Para.204: The Court has been called upon to consider the application of Article 10 of the Convention in a number of cases concerning statements, verbal or non-verbal, alleged to stir up or justify violence, hatred or intolerance. In assessing whether the interference with the exercise of the right to freedom of expression of the authors, or sometimes publishers, of such statements was “necessary in a democratic society” in the light of the general principles formulated in its case-law (see paragraphs 196-97 above), the Court has had regard to several factors.

Para. 205: One of them has been whether the statements were made against a tense political or social background; the presence of such a background has generally led the Court to accept that some form of interference with such statements was justified. Examples include the tense climate surrounding the armed clashes between the PKK (Workers’ Party of Kurdistan, an illegal armed organisation) and the Turkish security forces in south-east Turkey in the 1980s and 1990s the atmosphere engendered by deadly prison riots in Turkey in December 2000 and problems relating to the integration of non-European and especially Muslim immigrants in France; and the relations

with national minorities in Lithuania shortly after the re-establishment of its independence in 1990.

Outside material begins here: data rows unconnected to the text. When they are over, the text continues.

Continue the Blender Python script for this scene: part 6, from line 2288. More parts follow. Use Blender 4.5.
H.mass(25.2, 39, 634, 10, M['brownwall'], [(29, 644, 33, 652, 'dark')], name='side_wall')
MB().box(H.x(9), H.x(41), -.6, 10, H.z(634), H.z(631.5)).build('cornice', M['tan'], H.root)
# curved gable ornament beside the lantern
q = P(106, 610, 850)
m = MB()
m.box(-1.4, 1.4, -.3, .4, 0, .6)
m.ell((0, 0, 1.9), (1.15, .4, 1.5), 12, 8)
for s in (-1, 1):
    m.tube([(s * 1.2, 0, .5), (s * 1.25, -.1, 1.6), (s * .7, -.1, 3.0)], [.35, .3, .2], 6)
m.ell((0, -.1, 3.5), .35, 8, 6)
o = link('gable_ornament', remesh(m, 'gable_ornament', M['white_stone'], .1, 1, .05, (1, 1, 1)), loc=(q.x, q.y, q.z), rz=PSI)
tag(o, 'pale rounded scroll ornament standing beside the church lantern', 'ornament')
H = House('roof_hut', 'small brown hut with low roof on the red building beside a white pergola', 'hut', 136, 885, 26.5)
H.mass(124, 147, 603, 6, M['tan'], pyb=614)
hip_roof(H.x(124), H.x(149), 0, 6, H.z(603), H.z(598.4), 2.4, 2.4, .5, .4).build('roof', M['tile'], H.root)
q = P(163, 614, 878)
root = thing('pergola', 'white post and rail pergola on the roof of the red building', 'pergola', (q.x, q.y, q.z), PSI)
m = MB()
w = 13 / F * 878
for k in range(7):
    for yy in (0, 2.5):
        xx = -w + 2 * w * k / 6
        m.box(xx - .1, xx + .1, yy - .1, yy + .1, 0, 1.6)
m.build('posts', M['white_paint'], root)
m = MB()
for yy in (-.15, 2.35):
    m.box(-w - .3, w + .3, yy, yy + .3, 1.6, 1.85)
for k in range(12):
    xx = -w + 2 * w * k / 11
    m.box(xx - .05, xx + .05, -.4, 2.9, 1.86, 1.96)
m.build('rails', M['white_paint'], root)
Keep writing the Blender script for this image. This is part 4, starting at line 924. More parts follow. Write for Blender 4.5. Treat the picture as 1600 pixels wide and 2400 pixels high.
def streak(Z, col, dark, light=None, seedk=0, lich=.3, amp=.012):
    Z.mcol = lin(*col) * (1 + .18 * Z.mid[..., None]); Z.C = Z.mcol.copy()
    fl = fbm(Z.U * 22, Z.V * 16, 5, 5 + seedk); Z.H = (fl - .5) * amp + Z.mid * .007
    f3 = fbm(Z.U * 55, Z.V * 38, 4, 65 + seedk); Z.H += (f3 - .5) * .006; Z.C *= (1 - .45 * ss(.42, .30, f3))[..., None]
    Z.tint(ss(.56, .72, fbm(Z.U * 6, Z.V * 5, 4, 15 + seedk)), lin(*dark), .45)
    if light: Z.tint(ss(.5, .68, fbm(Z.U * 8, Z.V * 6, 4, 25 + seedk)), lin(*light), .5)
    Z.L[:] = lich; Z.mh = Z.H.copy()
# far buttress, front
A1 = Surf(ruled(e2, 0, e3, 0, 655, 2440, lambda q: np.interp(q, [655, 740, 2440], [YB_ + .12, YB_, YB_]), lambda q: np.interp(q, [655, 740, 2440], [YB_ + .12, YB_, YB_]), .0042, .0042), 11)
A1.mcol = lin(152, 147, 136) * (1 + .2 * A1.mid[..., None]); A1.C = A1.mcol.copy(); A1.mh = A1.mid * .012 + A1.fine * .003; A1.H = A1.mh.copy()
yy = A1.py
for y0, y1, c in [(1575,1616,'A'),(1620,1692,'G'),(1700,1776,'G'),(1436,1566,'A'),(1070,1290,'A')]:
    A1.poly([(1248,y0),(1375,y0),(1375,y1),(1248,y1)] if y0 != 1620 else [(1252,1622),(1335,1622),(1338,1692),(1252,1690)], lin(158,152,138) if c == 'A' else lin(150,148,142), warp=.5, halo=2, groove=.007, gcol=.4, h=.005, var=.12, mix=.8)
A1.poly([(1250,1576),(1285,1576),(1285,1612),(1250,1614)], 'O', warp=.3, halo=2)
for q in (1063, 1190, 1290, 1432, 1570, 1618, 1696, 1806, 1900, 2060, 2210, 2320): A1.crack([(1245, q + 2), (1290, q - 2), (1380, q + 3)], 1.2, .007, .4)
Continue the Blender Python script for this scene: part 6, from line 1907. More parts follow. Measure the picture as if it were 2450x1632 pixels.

Para.206: Another factor has been whether the statements, fairly construed and seen in their immediate or wider context, could be seen as a direct or indirect call for violence or as a justification of violence, hatred or intolerance. In assessing that point, the Court has been particularly sensitive towards sweeping statements attacking or casting in a negative light entire ethnic, religious or other groups, all of which concerned generalised negative statements about non-European and in particular Muslim immigrants.